**GOAL:**
Would you transcribe the whole listing exactly, minus its pictures?

**DATASET SECTION:**
-*-
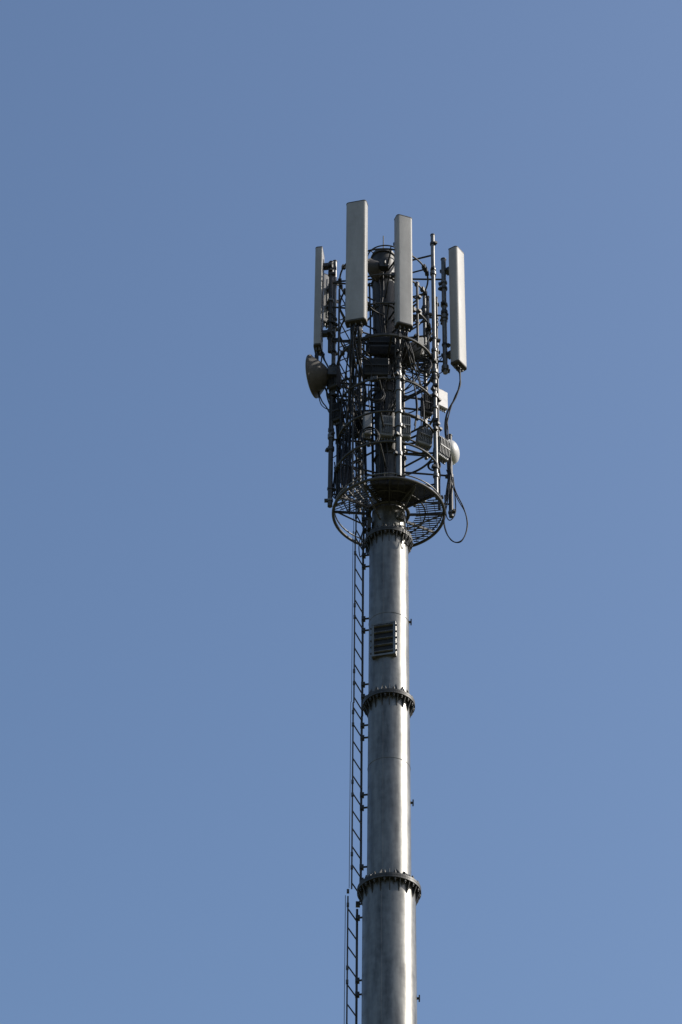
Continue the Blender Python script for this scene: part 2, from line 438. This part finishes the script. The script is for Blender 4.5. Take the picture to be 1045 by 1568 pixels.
for k in range(4):
    cable([(-.84, .05, 30.2 + .1 * k), (-.86 + .03 * k, .1, 29.8), (-.78, .25, 29.58), (-.6, .3, 29.6)], .010)
for i in range(30):
    a = random.uniform(0, 2 * math.pi); R = .215 + random.random() * .05
    if random.random() < .3: R = random.uniform(.3, .6)
    h0 = random.uniform(31.5, 34.6); pts = []
    H = h0
    while H > 29.6:
        a += random.uniform(-.16, .16)
        pts.append((lean(H) + R * math.cos(a), R * math.sin(a), H)); H -= random.uniform(.35, .6)
    a2 = a; pts.append((R * math.cos(a2), R * math.sin(a2), 29.55))
    if len(pts) > 2: cable(pts, random.choice((.008, .011, .014)))
anch = [(x, n, random.uniform(h0, h1)) for (x, n, h0, h1, r, m) in pipes for _ in range(5)]
anch = [a for a in anch if a[2] < 34.2]
for i in range(46):
    p = random.choice(anch); q2 = random.choice(anch)
    if random.random() < .55: q2 = (random.uniform(-.3, .3), random.uniform(-.2, .35), p[2] + random.uniform(-.8, .2))
    if abs(p[2] - q2[2]) > 1.3 or math.dist(p[:2], q2[:2]) > 1.0: continue
    if max(p[2], q2[2]) > 33.2 and random.random() < .6: continue
    s_ = random.uniform(.08, .35); m = [(p[k] + q2[k]) / 2 for k in range(3)]
    cable([p, (p[0] * .75 + m[0] * .25, p[1] * .75 + m[1] * .25, p[2] - s_ * .6), (m[0], m[1], min(p[2], q2[2]) - s_ * .6 if abs(p[2] - q2[2]) < .5 else m[2] - s_), (q2[0] * .8 + m[0] * .2, q2[1] * .8 + m[1] * .2, q2[2] - s_ * .4), q2], random.choice((.006, .008, .011)))
for (x, n, H, R) in ((-.45, .5, 32.5, .16), (-.3, .55, 30.6, .18), (-.65, .2, 31.0, .14), (.55, .45, 32.2, .14), (-.2, .5, 31.5, .15), (.7, .1, 30.4, .12)):
    for k in range(4):
        rr = R * random.uniform(.85, 1.1); ph = random.uniform(0, 90); tl = random.uniform(-.3, .3)
        b.path([V(x + rr * math.cos(t * .3307) * .8, n + tl * rr * math.sin(t * .3307), H + rr * math.sin(t * .3307)) for t in range(19)], .009, BK, 6, True)
for (x, n) in ((.2, .25), (.24, .2), (-.33, .1), (-.36, -.05)):
    cable([(x * .9, n, 29.5), (x * 1.1, n * 1.05, 29.2), (x * 1.25, n * 1.2, 28.95), (x * 1.2, n * 1.1, 28.7), (x * 1.05, n, 28.8)], .008)
b.make('cables', tower)
b = Bld()
b.box((.16, -.20, 29.28 + E), (.13, .10, .12), P, RZ(20)); b.box((-.30, -.1, 29.2 + E), (.06, .12, .2), S)
b.make('junction_box', tower)

# ------------------------------------------------------------------ foundation and ground
b = Bld(); b.box((0, 0, .16), (3.2, 3.2, .36), CO, None, .03); b.lathe([(1.0, .30), (1.0, .36)], CO, 48); b.make('concrete_foundation', tower)
b = Bld(); s_ = 6000
b.add([(-s_, -s_, 0), (s_, -s_, 0), (s_, s_, 0), (-s_, s_, 0)], [[0, 1, 2, 3]], GR); b.make('ground')

# ------------------------------------------------------------------ light
SUN_EL, SUN_ROT = 38, 90
wd = bpy.data.worlds.new('World'); scene.world = wd; wd.use_nodes = True
nt = wd.node_tree; bg = nt.nodes['Background']
sky = nt.nodes.new('ShaderNodeTexSky'); sky.sky_type = 'NISHITA'; sky.sun_disc = False
sky.sun_elevation = math.radians(SUN_EL); sky.sun_rotation = math.radians(SUN_ROT)
sky.air_density = 1.15; sky.dust_density = 2.6; sky.ozone_density = 4.5
nt.links.new(sky.outputs[0], bg.inputs[0]); bg.inputs[1].default_value = .15
sl = bpy.data.lights.new('sun', 'SUN'); sl.energy = 5.0; sl.angle = math.radians(.5); sl.color = (1, .95, .87)
so = bpy.data.objects.new('sun', sl); scene.collection.objects.link(so)
e, rt = math.radians(SUN_EL), math.radians(SUN_ROT)
sd = Vector((math.sin(rt) * math.cos(e), math.cos(rt) * math.cos(e), math.sin(e)))
so.rotation_euler = sd.to_track_quat('Z', 'Y').to_euler(); so.location = (20, 0, 50)
scene.view_settings.view_transform = 'Standard'; scene.view_settings.look = 'None'; scene.view_settings.exposure = 0

# ------------------------------------------------------------------ camera
cam = bpy.data.cameras.new('camera'); co = bpy.data.objects.new('camera', cam); scene.collection.objects.link(co)
cam.sensor_fit = 'VERTICAL'; cam.sensor_height = 36; cam.lens = 105.6; cam.clip_end = 20000; cam.clip_start = .1
th = math.radians(40); ro = math.radians(.7)
fw = Vector((0, math.cos(th), math.sin(th))); up = Vector((0, -math.sin(th), math.cos(th))); rg = Vector((1, 0, 0))
r2 = rg * math.cos(ro) + up * math.sin(ro); u2 = up * math.cos(ro) - rg * math.sin(ro)
M = Matrix((r2, u2, -fw)).transposed().to_4x4(); M.translation = Vector((-.73, -35.2, E))
co.matrix_world = M
scene.camera = co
-*-
**WRITTEN ANSWER:**
Continue the Blender Python script for this scene: part 2, from line 438. This part finishes the script. The script is for Blender 4.5. Take the picture to be 1045 by 1568 pixels.
for k in range(4):
    cable([(-.84, .05, 30.2 + .1 * k), (-.86 + .03 * k, .1, 29.8), (-.78, .25, 29.58), (-.6, .3, 29.6)], .010)
for i in range(30):
    a = random.uniform(0, 2 * math.pi); R = .215 + random.random() * .05
    if random.random() < .3: R = random.uniform(.3, .6)
    h0 = random.uniform(31.5, 34.6); pts = []
    H = h0
    while H > 29.6:
        a += random.uniform(-.16, .16)
        pts.append((lean(H) + R * math.cos(a), R * math.sin(a), H)); H -= random.uniform(.35, .6)
    a2 = a; pts.append((R * math.cos(a2), R * math.sin(a2), 29.55))
    if len(pts) > 2: cable(pts, random.choice((.008, .011, .014)))
anch = [(x, n, random.uniform(h0, h1)) for (x, n, h0, h1, r, m) in pipes for _ in range(5)]
anch = [a for a in anch if a[2] < 34.2]
for i in range(46):
    p = random.choice(anch); q2 = random.choice(anch)
    if random.random() < .55: q2 = (random.uniform(-.3, .3), random.uniform(-.2, .35), p[2] + random.uniform(-.8, .2))
    if abs(p[2] - q2[2]) > 1.3 or math.dist(p[:2], q2[:2]) > 1.0: continue
    if max(p[2], q2[2]) > 33.2 and random.random() < .6: continue
    s_ = random.uniform(.08, .35); m = [(p[k] + q2[k]) / 2 for k in range(3)]
    cable([p, (p[0] * .75 + m[0] * .25, p[1] * .75 + m[1] * .25, p[2] - s_ * .6), (m[0], m[1], min(p[2], q2[2]) - s_ * .6 if abs(p[2] - q2[2]) < .5 else m[2] - s_), (q2[0] * .8 + m[0] * .2, q2[1] * .8 + m[1] * .2, q2[2] - s_ * .4), q2], random.choice((.006, .008, .011)))
for (x, n, H, R) in ((-.45, .5, 32.5, .16), (-.3, .55, 30.6, .18), (-.65, .2, 31.0, .14), (.55, .45, 32.2, .14), (-.2, .5, 31.5, .15), (.7, .1, 30.4, .12)):
    for k in range(4):
        rr = R * random.uniform(.85, 1.1); ph = random.uniform(0, 90); tl = random.uniform(-.3, .3)
        b.path([V(x + rr * math.cos(t * .3307) * .8, n + tl * rr * math.sin(t * .3307), H + rr * math.sin(t * .3307)) for t in range(19)], .009, BK, 6, True)
for (x, n) in ((.2, .25), (.24, .2), (-.33, .1), (-.36, -.05)):
    cable([(x * .9, n, 29.5), (x * 1.1, n * 1.05, 29.2), (x * 1.25, n * 1.2, 28.95), (x * 1.2, n * 1.1, 28.7), (x * 1.05, n, 28.8)], .008)
b.make('cables', tower)
b = Bld()
b.box((.16, -.20, 29.28 + E), (.13, .10, .12), P, RZ(20)); b.box((-.30, -.1, 29.2 + E), (.06, .12, .2), S)
b.make('junction_box', tower)

# ------------------------------------------------------------------ foundation and ground
b = Bld(); b.box((0, 0, .16), (3.2, 3.2, .36), CO, None, .03); b.lathe([(1.0, .30), (1.0, .36)], CO, 48); b.make('concrete_foundation', tower)
b = Bld(); s_ = 6000
b.add([(-s_, -s_, 0), (s_, -s_, 0), (s_, s_, 0), (-s_, s_, 0)], [[0, 1, 2, 3]], GR); b.make('ground')

# ------------------------------------------------------------------ light
SUN_EL, SUN_ROT = 38, 90
wd = bpy.data.worlds.new('World'); scene.world = wd; wd.use_nodes = True
nt = wd.node_tree; bg = nt.nodes['Background']
sky = nt.nodes.new('ShaderNodeTexSky'); sky.sky_type = 'NISHITA'; sky.sun_disc = False
sky.sun_elevation = math.radians(SUN_EL); sky.sun_rotation = math.radians(SUN_ROT)
sky.air_density = 1.15; sky.dust_density = 2.6; sky.ozone_density = 4.5
nt.links.new(sky.outputs[0], bg.inputs[0]); bg.inputs[1].default_value = .15
sl = bpy.data.lights.new('sun', 'SUN'); sl.energy = 5.0; sl.angle = math.radians(.5); sl.color = (1, .95, .87)
so = bpy.data.objects.new('sun', sl); scene.collection.objects.link(so)
e, rt = math.radians(SUN_EL), math.radians(SUN_ROT)
sd = Vector((math.sin(rt) * math.cos(e), math.cos(rt) * math.cos(e), math.sin(e)))
so.rotation_euler = sd.to_track_quat('Z', 'Y').to_euler(); so.location = (20, 0, 50)
scene.view_settings.view_transform = 'Standard'; scene.view_settings.look = 'None'; scene.view_settings.exposure = 0

# ------------------------------------------------------------------ camera
cam = bpy.data.cameras.new('camera'); co = bpy.data.objects.new('camera', cam); scene.collection.objects.link(co)
cam.sensor_fit = 'VERTICAL'; cam.sensor_height = 36; cam.lens = 105.6; cam.clip_end = 20000; cam.clip_start = .1
th = math.radians(40); ro = math.radians(.7)
fw = Vector((0, math.cos(th), math.sin(th))); up = Vector((0, -math.sin(th), math.cos(th))); rg = Vector((1, 0, 0))
r2 = rg * math.cos(ro) + up * math.sin(ro); u2 = up * math.cos(ro) - rg * math.sin(ro)
M = Matrix((r2, u2, -fw)).transposed().to_4x4(); M.translation = Vector((-.73, -35.2, E))
co.matrix_world = M
scene.camera = co